Blade maker predicts slow down

The major manufacturer of rotor blades for the wind industry, Denmark's LM Glasfiber, expects to lose market share in the short term, but over the long term to retain its traditional 40% of all blades sold. Presenting its annual accounts for 2002 last month, the company reported an improvement in turnover of 6% to DKK 2889 million and profit before tax of DKK 668 million compared with DKK 539 million in 2001. The better results are mainly a result of business on the Spanish market and rationalisation of production.

In 2003 and 2004, LM is predicting that the global wind market will grow by just 10%, considerably less than the predictions of other industry members -- and only a third of the wind market growth experienced in the past five years. For 2003, the company is budgeting with a fall in turnover of 5-8% and a profit margin of 20-22%.

The drop in turnover is not a result of dwindling sales, but of expected cuts in production costs after the introduction of new technology and new blade designs, leading to a rationalised use of material and lower blade weights.
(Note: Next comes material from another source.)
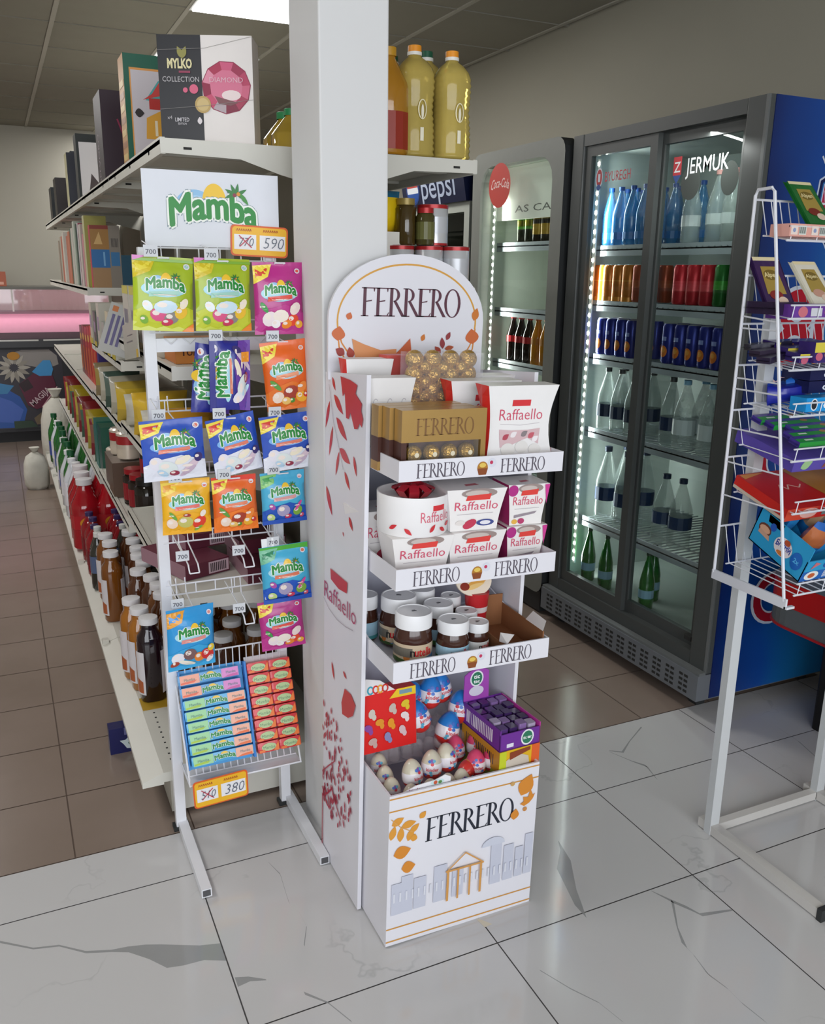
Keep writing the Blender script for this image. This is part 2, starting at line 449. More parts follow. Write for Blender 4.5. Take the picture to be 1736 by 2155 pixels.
def ceil_light(x, y, label, power):
    t = thing('ceiling_light', label, 'ceiling light', (x, y, 2.80), group='square panel lights in the ceiling')
    MB().box(-.3, .3, -.3, .3, -.006, 0, mat('#d9d9d6', .5)).build('frame', t)
    MB().box(-.285, .285, -.285, .285, -.012, -.006, mat('#ffffff', .5, noise=0, emit=6.0)).build('diffuser', t)
    area('ceiling_lamp', (x, y, 2.77), (x, y, 0), .55, .55, power, (1.0, 0.98, 0.95))
ceil_light(1.32, 4.57, 'square white ceiling panel light nearest the pillar, cut by the top edge', 16)
ceil_light(1.32, 6.04, 'square ceiling panel light just showing behind the black and pink gift box', 16)
ceil_light(1.32, 8.95, 'small far ceiling panel light above the dark purple box', 12)
for y_, d_, p_w in ((2.17, 'nearest the shop front', 13), (4.57, 'level with the pillar', 14), (6.97, 'nearest the back wall', 40)): ceil_light(-1.08, y_, 'added unseen fill panel over the left aisle, ' + d_, p_w)  # out-of-view panels added to brighten the left floor and the back wall
p_ = MB().box(.695, .862, 1.992, 2.205, 0, 2.82, mat('#dcdcdc', .6, noise=.02, scale=4), bev=.004)
struct(p_.build('pillar'))

# ------------------------------------------------------------------ double-sided shelving
M_SH = mat('#d4d2c8', .42, noise=.04, scale=9); M_SHD = mat('#b9b6ab', .5, noise=.05, scale=8); M_HOLE = mat('#2a2a28', .8, noise=0)
GX = 0.833
G = thing('gondola_shelving', 'long double-sided cream metal shelving unit running back from the white pillar', 'shelving', (GX, 2.3, 0))
BAY = [0, 1.05, 2.10, 3.15, 4.15, 5.0]       # bay joints, from the near end
dk = MB()
for i in range(5):
    a, b = BAY[i] + .002, BAY[i + 1] - .002
    dk.box(-.53, .53, a, b, .125, .155, M_SH)
    for sgn in (-1, 1):
        dk.add([(sgn * .53, a, .155), (sgn * .53, b, .155), (sgn * .59, b, .135), (sgn * .59, a, .135), (sgn * .59, b, .118), (sgn * .59, a, .118), (sgn * .53, a, .118), (sgn * .53, b, .118)], [(0, 1, 2, 3), (3, 2, 4, 5), (0, 3, 5, 6), (1, 7, 4, 2), (5, 4, 7, 6)] if sgn < 0 else [(3, 2, 1, 0), (5, 4, 2, 3), (6, 5, 3, 0), (2, 4, 7, 1), (6, 7, 4, 5)], M_SH)
        dk.box(sgn * .575 - .012, sgn * .575 + .012, b - .012, b + .012, .118, .158, M_SH)
    for k in range(30):
        y = a + .03 + k * (b - a - .06) / 29
        dk.box(-.500, -.494, y, y + .007, .155, .1555, M_HOLE)
for k in range(5): dk.box(-.46 + k * .1, -.452 + k * .1, -.0005, 0, .136, .141, M_HOLE)
dk.build('base_deck', G)
kp = MB(); kp.box(-.50, .50, .02, .04, .012, .118, M_SH)
for sgn in (-1, 1): kp.box(sgn * .5 - .01, sgn * .5 + .01, .02, 5.0, .012, .118, M_SHD)
kp.build('kick_plate', G)
for y in BAY:
    MB().box(-.028, .028, y + .004, y + .044, .02, 1.86, M_SH).build('upright', G)
for i in range(5):
    bp = MB(); bp.box(-.008, .008, BAY[i] + .045, BAY[i + 1], .155, 1.84, mat('#8f8b7e', .6, noise=.05, scale=5))
    bp.build('back_panel', G)
def shelf(y0, y1, z, d, sgn, name='shelf', tilt=0.0):
    """one cantilever shelf: tray with front lip and two tapering end brackets"""
    s_ = MB(); x0, x1 = sorted((sgn * .03, sgn * d))
    s_.box(x0, x1, y0 + .003, y1 - .003, z - .006, z + .004, M_SH)
    xa, xb = sorted((sgn * (d - .012), sgn * d)); s_.box(xa, xb, y0 + .003, y1 - .003, z - .028, z + .010, M_SH)
    for y in (y0 + .001, y1 - .004):
        prof = [(sgn * d, z + .008), (sgn * .03, z + .008), (sgn * .03, z - .085), (sgn * .14, z - .060), (sgn * (d * .55), z - .030), (sgn * d, z - .026)]
        s_.prism(prof, y, y + .003, M_SH, plane='xz')
        sx = sgn * (d - .075); s_.box(min(sx, sx + sgn * .02), max(sx, sx + sgn * .02), y - .0006, y, z - .016, z - .010, M_HOLE)
    for k in range(3): s_.box(x0, x1, y0 + (y1 - y0) * (k + .5) / 3 - .01, y0 + (y1 - y0) * (k + .5) / 3 + .01, z - .014, z - .006, M_SHD)
    o = s_.build(name, G)
    return o
LV = {0: [.665, 1.0, 1.300], 1: [.60, .985, 1.215], 2: [.56, .975, 1.455], 3: [.56, .975, 1.455], 4: [.56, .975, 1.455]}
for i in range(5):
    for sgn in (-1, 1):
        shelf(BAY[i], BAY[i + 1], 1.847, .435, sgn, 'top_shelf')
        for z in LV[i] if sgn < 0 else [.56, 1.0, 1.50]: shelf(BAY[i], BAY[i + 1], z, .455 if z < 1.1 else .44, sgn)
LIPX = GX - .455

# ------------------------------------------------------------------ refrigerators along the right wall
M_FR = mat('#4b4e4d', .38, noise=.04, scale=8); M_FRD = mat('#2e3031', .45, noise=.04, scale=8); M_FRL = mat('#6d7070', .4)
M_IN = mat('#b9c2bd', .45, noise=.02, scale=5); M_WIRE = mat('#a9b0b6', .5)
def pane_mat():
    m = bpy.data.materials.new('door_glass'); m.use_nodes = True; nt = m.node_tree; nt.nodes.remove(nt.nodes['Principled BSDF'])
    tr = nt.nodes.new('ShaderNodeBsdfTransparent'); gl = nt.nodes.new('ShaderNodeBsdfGlossy'); mx = nt.nodes.new('ShaderNodeMixShader'); 
    tr.inputs[0].default_value = (.86, .90, .89, 1); gl.inputs['Roughness'].default_value = .03; mx.inputs[0].default_value = .05
    nt.links.new(tr.outputs[0], mx.inputs[1]); nt.links.new(gl.outputs[0], mx.inputs[2])
    nt.links.new(mx.outputs[0], nt.nodes['Material Output'].inputs[0]); return m
M_PANE = pane_mat()
M_LED = mat('#fffdf2', .5, noise=0, emit=14.0)
def led_strip(parent, x, y, z0, z1, n, face=-1):
    s_ = MB(); s_.box(x, x + .006, y - .008, y + .008, z0, z1, mat('#e8ebe8', .4))
    for k in range(n):
        z = z0 + (z1 - z0) * (k + .5) / n
        s_.box(x - .004, x, y - .005, y + .005, z - .006, z + .006, M_LED)
    s_.build('led_strip', parent)
def cabinet(t, D, w, h, z0, inner, wallm, backm, th=.045):
    """open-fronted insulated cabinet: local +x is depth, y along the row, origin near front corner on the floor"""
    c = MB()
    c.box(.06, D, 0, th, z0, h, wallm); c.box(.06, D, w - th, w, z0, h, wallm)
    c.box(.06, D, th, w - th, h - .05, h, wallm); c.box(D - .04, D, th, w - th, z0, h - .05, wallm)
    c.box(.06, D - .04, th, w - th, z0, z0 + .03, wallm)
    c.build('cabinet', t)
    i = MB(); e = .003
    i.add([(.06, th + e, z0 + .03), (D - .045, th + e, z0 + .03), (D - .045, th + e, h - .052), (.06, th + e, h - .052)], [(0, 3, 2, 1)], inner)
    i.add([(.06, w - th - e, z0 + .03), (D - .045, w - th - e, z0 + .03), (D - .045, w - th - e, h - .052), (.06, w - th - e, h - .052)], [(0, 1, 2, 3)], inner)
    i.add([(D - .045, th, z0 + .03), (D - .045, w - th, z0 + .03), (D - .045, w - th, h - .052), (D - .045, th, h - .052)], [(0, 3, 2, 1)], backm)
    i.add([(.06, th, z0 + .033), (D - .045, th, z0 + .033), (D - .045, w - th, z0 + .033), (.06, w - th, z0 + .033)], [(0, 1, 2, 3)], inner)
    i.add([(.06, th, h - .053), (D - .045, th, h - .053), (D - .045, w - th, h - .053), (.06, w - th, h - .053)], [(3, 2, 1, 0)], inner)
    i.build('interior_liner', t)
def wire_shelf(t, x0, x1, y0, y1, z, solid=True):
    s_ = MB(); s_.box(x0, x0 + .006, y0, y1, z - .03, z + .012, M_WIRE)
    for k in range(int((y1 - y0) / .03)): s_.box(x0, x1, y0 + k * .03, y0 + k * .03 + .005, z - .004, z, M_WIRE)
    for k in range(4): s_.box(x0 + (x1 - x0) * k / 4, x0 + (x1 - x0) * k / 4 + .006, y0, y1, z - .009, z - .004, M_WIRE)
    s_.build('wire_shelf', t)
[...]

LM's new 54 metre blades, soon to be on the market, will be 50% lighter than those of their competitors, says the company. Product development includes work on a 61.5 metre blade for a 5 MW turbine.

LM Glasfiber operates 11 factories in five countries, although it has just closed one of its facilities in Denmark. Reduced demand for the smaller blades made in these factories is the reason for the closures, says LM's Anders D Christensen, along with an expected stagnation of the Danish wind turbine market. Blades from LM Glasfiber are employed on turbines produced by around 20 companies, with Vestas, which makes its own blades, the most notable exception. Six companies make up around 90% of LM's market.